In conclusion, the renewable transition is no longer constrained primarily by technology cost — solar and wind are already cheaper than fossils. The remaining barriers are largely systemic: storage, grid, materials, and labour. Next week we'll look at policy responses to each. Please read chapter twelve.

Questions 1-10

Questions 1-6 — Complete the lecture notes. Write NO MORE THAN TWO WORDS AND/OR A NUMBER.

Four Renewable Technologies

Solar PV

  • Cost has fallen by approx. (1) _______ % since 2010
  • Main barrier: needs (2) _______, typically lithium-ion batteries

Wind

  • UK has installed about (3) _______ GW of offshore wind by 2024
  • Onshore faces (4) _______ resistance from communities

Hydropower

  • Provides about (5) _______ % of global electricity
  • New growth mostly in (6) _______ schemes (no large reservoirs)

Questions 7-10 — Complete the summary. Write NO MORE THAN TWO WORDS.

Iceland generates around 25% of its electricity from geothermal, exploiting its (7) _______ geology. New "enhanced geothermal systems" use deeper drilling and water injection to create (8) _______ reservoirs, extending geothermal's reach. Three cross-cutting challenges remain: grid integration, materials supply, and the (9) _______ transition. Around (10) _______ million fossil-fuel jobs will need replacing or retraining by 2050.
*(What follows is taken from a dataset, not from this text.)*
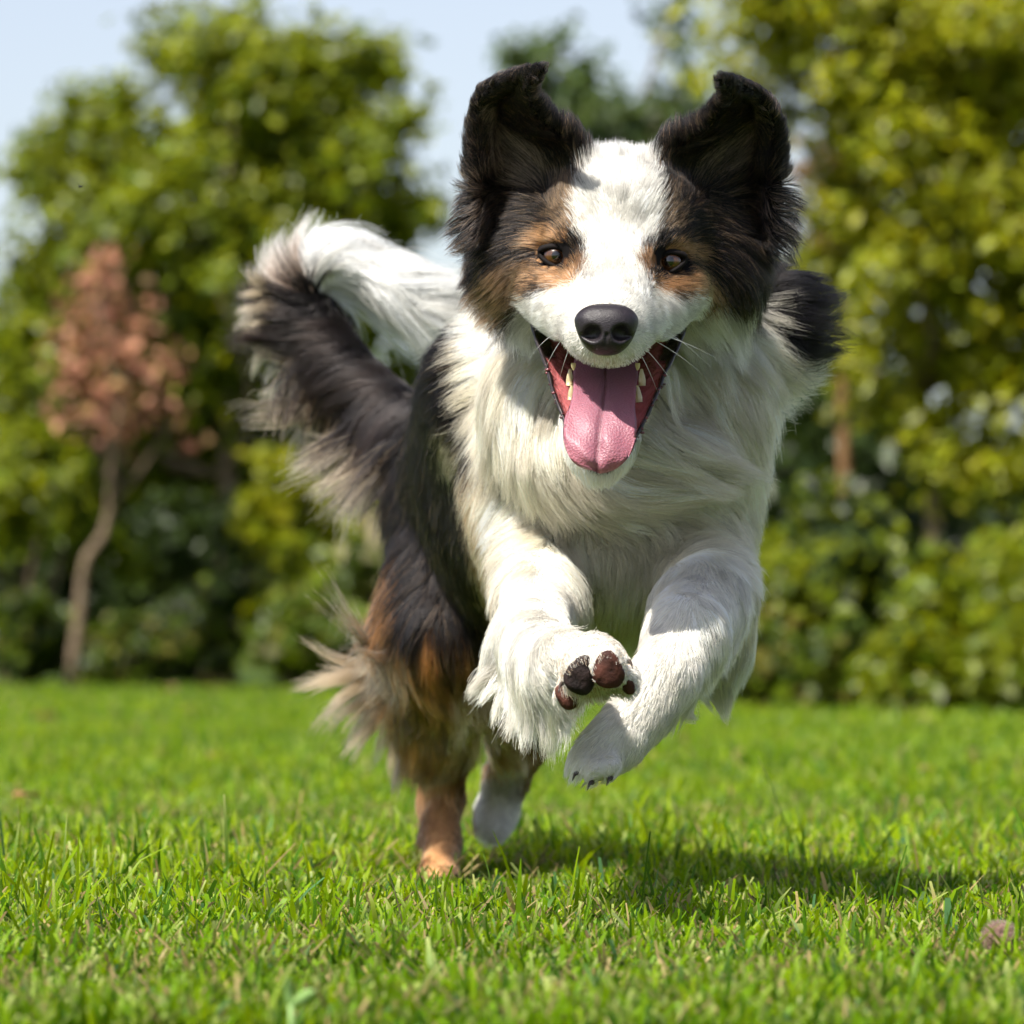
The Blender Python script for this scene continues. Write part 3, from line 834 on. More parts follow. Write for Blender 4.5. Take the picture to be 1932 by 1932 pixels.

Answer Key with Trap Analysis

| # | Answer | Key moment in transcript | 陷阱 / 注意 | |---|---------------------|-------------------------------------------------------------------------|----------------------------------------------------------------------| | 1 | 90 / ninety | "about ninety percent less than it did in 2010" | 數字陷阱:演講有 90%、25%、15%、14(GW)、10 million,必須**用 cost / since 2010 定位**。 | | 2 | storage | "it must be paired with storage, typically lithium-ion" | 不要寫 batteries——題目已經給 lithium-ion batteries 為例。 | | 3 | 14 / fourteen | "around fourteen gigawatts installed as of 2024" | 寫 14 即可(題目已給 GW 單位)。 | | 4 | planning | "onshore wind faces planning resistance" | 注意是 planning resistance,不是 noise resistance。 | | 5 | 15 / fifteen | "about fifteen percent of global electricity" | 不要與 Solar 90% 或 Iceland 25% 混淆。 | | 6 | run-of-river | "smaller 'run-of-river' schemes" | 連字號詞,照原文寫。 | | 7 | volcanic | "exploiting its volcanic geology" | 單字。 | | 8 | artificial | "inject water to create artificial reservoirs" | 不要寫 underground。 | | 9 | just | "the just transition" | 小詞陷阱:just 是形容詞(公正的),不是副詞。 | | 10| 10 / ten | "perhaps ten million fossil-fuel jobs" | 寫 10,題目已給 million。 |

陷阱總結

  • 第 1、3、5、10 題的「數字密集干擾」:演講出現 90%、14 GW、15%、25%、10 million 等多個數字。用題目空格前後的關鍵字定位

- cost has fallen → 90% - UK offshore → 14 - hydropower global → 15% - jobs by 2050 → 10 million

  • **第 9 題 just 的小詞陷阱**:考生看到 just transition 容易誤以為是 only transition。在能源 / 氣候政策語境,just = fair(公正的)。
  • **第 6 題的連字號詞 *run-of-river***:聽到必須當下記錄,IELTS 接受連字號照抄。
  • Part 4 結構訊號詞速記

- Let's begin with X → 第一個主題 - Moving on to Y / The second is → 第二 - The third is / Now, the fourth → 第三、第四 - let me bring these together / cross-cutting → 進入綜合段 - In conclusion / Finally → 結尾總結

  • Part 4 注意力策略:當疲勞感襲來,鎖定結構訊號詞。每聽到一個訊號詞,看一眼題號——確認自己跟進度。